DATA BLOCK:
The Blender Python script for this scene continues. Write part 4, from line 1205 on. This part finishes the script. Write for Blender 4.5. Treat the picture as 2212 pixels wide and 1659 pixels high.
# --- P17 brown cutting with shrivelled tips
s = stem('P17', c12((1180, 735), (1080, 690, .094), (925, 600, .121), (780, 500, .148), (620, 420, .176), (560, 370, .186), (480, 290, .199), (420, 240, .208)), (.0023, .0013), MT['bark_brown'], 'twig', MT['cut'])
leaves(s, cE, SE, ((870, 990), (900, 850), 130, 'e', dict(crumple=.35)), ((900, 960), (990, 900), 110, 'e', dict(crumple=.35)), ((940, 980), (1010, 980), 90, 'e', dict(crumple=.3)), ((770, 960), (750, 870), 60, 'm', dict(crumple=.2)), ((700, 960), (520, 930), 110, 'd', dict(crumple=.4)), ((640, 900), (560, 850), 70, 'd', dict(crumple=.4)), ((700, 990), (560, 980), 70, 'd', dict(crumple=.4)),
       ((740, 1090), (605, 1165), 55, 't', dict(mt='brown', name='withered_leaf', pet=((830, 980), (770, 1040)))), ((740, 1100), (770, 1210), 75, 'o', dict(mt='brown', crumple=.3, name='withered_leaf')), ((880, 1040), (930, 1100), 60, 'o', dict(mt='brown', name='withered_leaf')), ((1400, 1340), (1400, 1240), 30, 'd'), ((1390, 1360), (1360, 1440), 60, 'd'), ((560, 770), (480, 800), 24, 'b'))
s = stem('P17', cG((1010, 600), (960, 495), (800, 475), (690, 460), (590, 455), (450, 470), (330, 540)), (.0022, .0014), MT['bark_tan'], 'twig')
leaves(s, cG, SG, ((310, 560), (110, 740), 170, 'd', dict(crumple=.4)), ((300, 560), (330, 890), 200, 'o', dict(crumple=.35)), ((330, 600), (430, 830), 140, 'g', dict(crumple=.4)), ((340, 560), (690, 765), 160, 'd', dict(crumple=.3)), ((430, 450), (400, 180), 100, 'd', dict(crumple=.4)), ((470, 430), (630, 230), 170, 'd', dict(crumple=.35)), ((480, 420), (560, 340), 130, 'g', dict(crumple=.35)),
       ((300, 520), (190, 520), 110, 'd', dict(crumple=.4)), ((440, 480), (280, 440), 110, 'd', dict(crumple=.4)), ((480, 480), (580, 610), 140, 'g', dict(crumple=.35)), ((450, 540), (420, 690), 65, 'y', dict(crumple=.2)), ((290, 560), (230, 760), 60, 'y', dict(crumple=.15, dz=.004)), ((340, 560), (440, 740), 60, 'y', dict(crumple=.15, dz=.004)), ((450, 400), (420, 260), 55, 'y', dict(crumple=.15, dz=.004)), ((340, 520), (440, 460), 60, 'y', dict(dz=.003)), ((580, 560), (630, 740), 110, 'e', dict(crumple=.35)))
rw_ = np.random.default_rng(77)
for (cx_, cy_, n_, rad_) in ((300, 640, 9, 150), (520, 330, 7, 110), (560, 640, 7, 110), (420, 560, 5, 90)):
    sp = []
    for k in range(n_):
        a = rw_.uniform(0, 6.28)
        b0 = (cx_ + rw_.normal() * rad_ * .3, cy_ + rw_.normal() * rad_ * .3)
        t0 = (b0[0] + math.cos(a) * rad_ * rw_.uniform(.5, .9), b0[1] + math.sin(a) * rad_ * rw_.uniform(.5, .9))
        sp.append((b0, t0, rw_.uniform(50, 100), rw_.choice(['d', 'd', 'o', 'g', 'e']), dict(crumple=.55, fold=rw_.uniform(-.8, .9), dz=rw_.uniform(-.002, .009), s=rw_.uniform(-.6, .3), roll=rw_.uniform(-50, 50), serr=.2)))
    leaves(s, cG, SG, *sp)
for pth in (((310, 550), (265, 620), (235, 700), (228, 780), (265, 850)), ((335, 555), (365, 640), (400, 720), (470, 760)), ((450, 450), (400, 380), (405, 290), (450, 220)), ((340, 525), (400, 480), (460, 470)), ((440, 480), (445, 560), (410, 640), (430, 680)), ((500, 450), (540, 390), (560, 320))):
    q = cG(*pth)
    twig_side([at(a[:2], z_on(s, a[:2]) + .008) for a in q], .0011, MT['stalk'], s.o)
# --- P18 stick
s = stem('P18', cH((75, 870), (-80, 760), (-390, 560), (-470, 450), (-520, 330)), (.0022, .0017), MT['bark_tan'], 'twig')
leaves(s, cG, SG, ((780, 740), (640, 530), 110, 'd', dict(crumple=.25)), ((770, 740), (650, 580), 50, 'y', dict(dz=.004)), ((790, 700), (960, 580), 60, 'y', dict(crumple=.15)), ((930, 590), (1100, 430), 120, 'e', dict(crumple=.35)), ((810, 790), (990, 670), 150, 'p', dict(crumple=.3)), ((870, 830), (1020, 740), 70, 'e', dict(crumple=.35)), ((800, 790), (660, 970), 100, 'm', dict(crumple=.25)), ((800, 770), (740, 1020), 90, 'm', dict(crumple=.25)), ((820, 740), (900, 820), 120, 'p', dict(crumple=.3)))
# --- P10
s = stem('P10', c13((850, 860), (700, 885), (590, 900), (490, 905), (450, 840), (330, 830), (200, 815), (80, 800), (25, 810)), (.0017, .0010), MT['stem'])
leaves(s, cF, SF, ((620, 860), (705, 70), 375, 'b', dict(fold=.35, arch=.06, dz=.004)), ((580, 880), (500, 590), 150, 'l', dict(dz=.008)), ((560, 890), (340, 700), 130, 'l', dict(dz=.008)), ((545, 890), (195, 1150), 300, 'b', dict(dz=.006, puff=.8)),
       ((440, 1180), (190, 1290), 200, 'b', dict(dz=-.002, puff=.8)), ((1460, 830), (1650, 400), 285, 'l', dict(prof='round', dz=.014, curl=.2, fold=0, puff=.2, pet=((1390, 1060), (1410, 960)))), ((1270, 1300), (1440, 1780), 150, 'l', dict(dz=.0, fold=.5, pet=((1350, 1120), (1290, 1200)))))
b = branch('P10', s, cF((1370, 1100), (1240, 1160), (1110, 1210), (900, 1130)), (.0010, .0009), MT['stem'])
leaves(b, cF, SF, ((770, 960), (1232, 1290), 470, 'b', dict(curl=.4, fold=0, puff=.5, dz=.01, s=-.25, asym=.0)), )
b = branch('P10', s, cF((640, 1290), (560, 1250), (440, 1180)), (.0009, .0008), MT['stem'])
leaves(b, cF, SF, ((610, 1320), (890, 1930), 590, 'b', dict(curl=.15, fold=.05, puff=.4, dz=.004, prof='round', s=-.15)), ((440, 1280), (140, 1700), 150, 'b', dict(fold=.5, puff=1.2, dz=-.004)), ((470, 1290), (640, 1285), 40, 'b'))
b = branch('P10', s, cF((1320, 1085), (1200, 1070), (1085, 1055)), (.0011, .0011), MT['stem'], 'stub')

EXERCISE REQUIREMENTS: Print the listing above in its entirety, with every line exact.

WORKED SOLUTION:
The Blender Python script for this scene continues. Write part 4, from line 1205 on. This part finishes the script. Write for Blender 4.5. Treat the picture as 2212 pixels wide and 1659 pixels high.
# --- P17 brown cutting with shrivelled tips
s = stem('P17', c12((1180, 735), (1080, 690, .094), (925, 600, .121), (780, 500, .148), (620, 420, .176), (560, 370, .186), (480, 290, .199), (420, 240, .208)), (.0023, .0013), MT['bark_brown'], 'twig', MT['cut'])
leaves(s, cE, SE, ((870, 990), (900, 850), 130, 'e', dict(crumple=.35)), ((900, 960), (990, 900), 110, 'e', dict(crumple=.35)), ((940, 980), (1010, 980), 90, 'e', dict(crumple=.3)), ((770, 960), (750, 870), 60, 'm', dict(crumple=.2)), ((700, 960), (520, 930), 110, 'd', dict(crumple=.4)), ((640, 900), (560, 850), 70, 'd', dict(crumple=.4)), ((700, 990), (560, 980), 70, 'd', dict(crumple=.4)),
       ((740, 1090), (605, 1165), 55, 't', dict(mt='brown', name='withered_leaf', pet=((830, 980), (770, 1040)))), ((740, 1100), (770, 1210), 75, 'o', dict(mt='brown', crumple=.3, name='withered_leaf')), ((880, 1040), (930, 1100), 60, 'o', dict(mt='brown', name='withered_leaf')), ((1400, 1340), (1400, 1240), 30, 'd'), ((1390, 1360), (1360, 1440), 60, 'd'), ((560, 770), (480, 800), 24, 'b'))
s = stem('P17', cG((1010, 600), (960, 495), (800, 475), (690, 460), (590, 455), (450, 470), (330, 540)), (.0022, .0014), MT['bark_tan'], 'twig')
leaves(s, cG, SG, ((310, 560), (110, 740), 170, 'd', dict(crumple=.4)), ((300, 560), (330, 890), 200, 'o', dict(crumple=.35)), ((330, 600), (430, 830), 140, 'g', dict(crumple=.4)), ((340, 560), (690, 765), 160, 'd', dict(crumple=.3)), ((430, 450), (400, 180), 100, 'd', dict(crumple=.4)), ((470, 430), (630, 230), 170, 'd', dict(crumple=.35)), ((480, 420), (560, 340), 130, 'g', dict(crumple=.35)),
       ((300, 520), (190, 520), 110, 'd', dict(crumple=.4)), ((440, 480), (280, 440), 110, 'd', dict(crumple=.4)), ((480, 480), (580, 610), 140, 'g', dict(crumple=.35)), ((450, 540), (420, 690), 65, 'y', dict(crumple=.2)), ((290, 560), (230, 760), 60, 'y', dict(crumple=.15, dz=.004)), ((340, 560), (440, 740), 60, 'y', dict(crumple=.15, dz=.004)), ((450, 400), (420, 260), 55, 'y', dict(crumple=.15, dz=.004)), ((340, 520), (440, 460), 60, 'y', dict(dz=.003)), ((580, 560), (630, 740), 110, 'e', dict(crumple=.35)))
rw_ = np.random.default_rng(77)
for (cx_, cy_, n_, rad_) in ((300, 640, 9, 150), (520, 330, 7, 110), (560, 640, 7, 110), (420, 560, 5, 90)):
    sp = []
    for k in range(n_):
        a = rw_.uniform(0, 6.28)
        b0 = (cx_ + rw_.normal() * rad_ * .3, cy_ + rw_.normal() * rad_ * .3)
        t0 = (b0[0] + math.cos(a) * rad_ * rw_.uniform(.5, .9), b0[1] + math.sin(a) * rad_ * rw_.uniform(.5, .9))
        sp.append((b0, t0, rw_.uniform(50, 100), rw_.choice(['d', 'd', 'o', 'g', 'e']), dict(crumple=.55, fold=rw_.uniform(-.8, .9), dz=rw_.uniform(-.002, .009), s=rw_.uniform(-.6, .3), roll=rw_.uniform(-50, 50), serr=.2)))
    leaves(s, cG, SG, *sp)
for pth in (((310, 550), (265, 620), (235, 700), (228, 780), (265, 850)), ((335, 555), (365, 640), (400, 720), (470, 760)), ((450, 450), (400, 380), (405, 290), (450, 220)), ((340, 525), (400, 480), (460, 470)), ((440, 480), (445, 560), (410, 640), (430, 680)), ((500, 450), (540, 390), (560, 320))):
    q = cG(*pth)
    twig_side([at(a[:2], z_on(s, a[:2]) + .008) for a in q], .0011, MT['stalk'], s.o)
# --- P18 stick
s = stem('P18', cH((75, 870), (-80, 760), (-390, 560), (-470, 450), (-520, 330)), (.0022, .0017), MT['bark_tan'], 'twig')
leaves(s, cG, SG, ((780, 740), (640, 530), 110, 'd', dict(crumple=.25)), ((770, 740), (650, 580), 50, 'y', dict(dz=.004)), ((790, 700), (960, 580), 60, 'y', dict(crumple=.15)), ((930, 590), (1100, 430), 120, 'e', dict(crumple=.35)), ((810, 790), (990, 670), 150, 'p', dict(crumple=.3)), ((870, 830), (1020, 740), 70, 'e', dict(crumple=.35)), ((800, 790), (660, 970), 100, 'm', dict(crumple=.25)), ((800, 770), (740, 1020), 90, 'm', dict(crumple=.25)), ((820, 740), (900, 820), 120, 'p', dict(crumple=.3)))
# --- P10
s = stem('P10', c13((850, 860), (700, 885), (590, 900), (490, 905), (450, 840), (330, 830), (200, 815), (80, 800), (25, 810)), (.0017, .0010), MT['stem'])
leaves(s, cF, SF, ((620, 860), (705, 70), 375, 'b', dict(fold=.35, arch=.06, dz=.004)), ((580, 880), (500, 590), 150, 'l', dict(dz=.008)), ((560, 890), (340, 700), 130, 'l', dict(dz=.008)), ((545, 890), (195, 1150), 300, 'b', dict(dz=.006, puff=.8)),
       ((440, 1180), (190, 1290), 200, 'b', dict(dz=-.002, puff=.8)), ((1460, 830), (1650, 400), 285, 'l', dict(prof='round', dz=.014, curl=.2, fold=0, puff=.2, pet=((1390, 1060), (1410, 960)))), ((1270, 1300), (1440, 1780), 150, 'l', dict(dz=.0, fold=.5, pet=((1350, 1120), (1290, 1200)))))
b = branch('P10', s, cF((1370, 1100), (1240, 1160), (1110, 1210), (900, 1130)), (.0010, .0009), MT['stem'])
leaves(b, cF, SF, ((770, 960), (1232, 1290), 470, 'b', dict(curl=.4, fold=0, puff=.5, dz=.01, s=-.25, asym=.0)), )
b = branch('P10', s, cF((640, 1290), (560, 1250), (440, 1180)), (.0009, .0008), MT['stem'])
leaves(b, cF, SF, ((610, 1320), (890, 1930), 590, 'b', dict(curl=.15, fold=.05, puff=.4, dz=.004, prof='round', s=-.15)), ((440, 1280), (140, 1700), 150, 'b', dict(fold=.5, puff=1.2, dz=-.004)), ((470, 1290), (640, 1285), 40, 'b'))
b = branch('P10', s, cF((1320, 1085), (1200, 1070), (1085, 1055)), (.0011, .0011), MT['stem'], 'stub')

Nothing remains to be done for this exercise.